Les pères Patrick Goujon et Jean-Luc Souveton ont tous deux été agressés par des prêtres dans leur jeunesse. Ils sont pourtant devenus prêtres eux-mêmes et restent attachés à l’Église. Qu’espèrent-ils aujourd’hui de l’assemblée des évêques de France qui se tient à Lourdes ?
Père Patrick Goujon, jésuite
Père Jean-Luc Souveton, prêtre du diocèse de Saint-Étienne
Vous avez été victimes de prêtres pédocriminels dans l’enfance ou l’adolescence. Et pourtant, vous êtes vous-mêmes devenus prêtres.
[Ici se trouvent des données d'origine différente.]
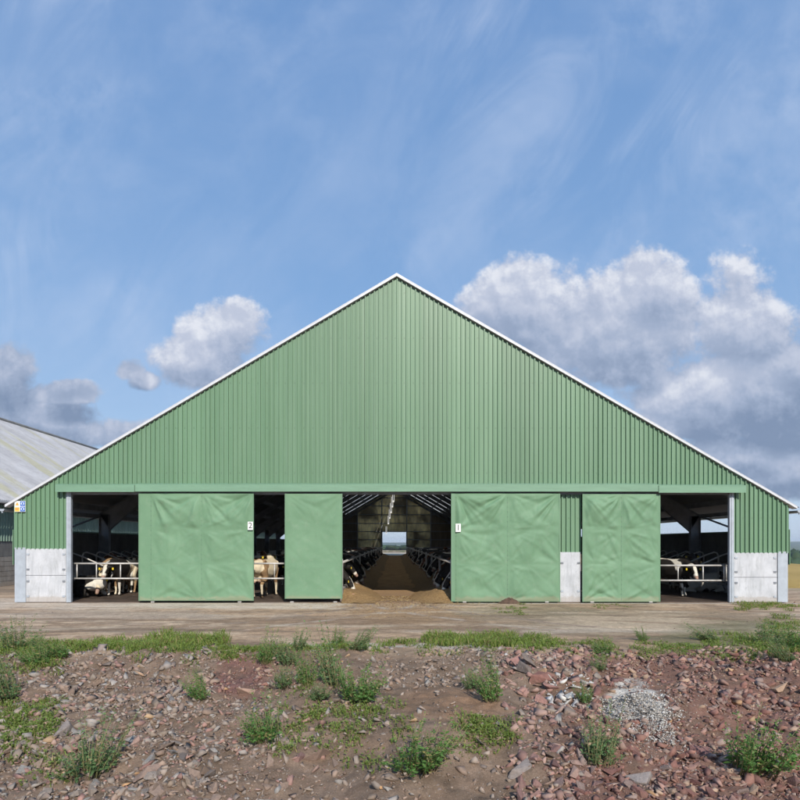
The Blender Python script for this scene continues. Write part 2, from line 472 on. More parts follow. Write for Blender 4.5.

N’avez-vous jamais pensé à quitter l’Église ?
Père Patrick Goujon : J’ai eu une amnésie traumatique pendant quarante ans. Quand le souvenir de mes agressions est revenu, j’ai revisité les raisons pour lesquelles je suis prêtre. Mais la question ne s’est pas posée de « rester dans l’Église » à ce moment-là. En revanche, à l’adolescence, je me l’étais posée car j’étais déjà très mal à l’aise avec le rapport au pouvoir dans l’Église. J’en avais alors découvert une autre vision en lisant les textes de Vatican II. Elle correspondait à la réalité ordinaire de ce que je vivais à Verdun (Meuse) dans la vie paroissiale et diocésaine au milieu des années 1980. La suite a été plus compliquée pour moi en raison du durcissement de l’Église. Je me souviens du discours de Jean-Paul II sur la morale sexuelle à Strasbourg en 1988, des applaudissements alors que la plupart des jeunes présents vivaient le contraire. Choqué, je me suis dit : « Tout le monde joue et la vérité n’est nulle part. » Aujourd’hui, ce rapport faussé à la vérité dans l’Église éclate. Cela ne me donne pas envie de la quitter, mais de réformer notre rapport à la vérité.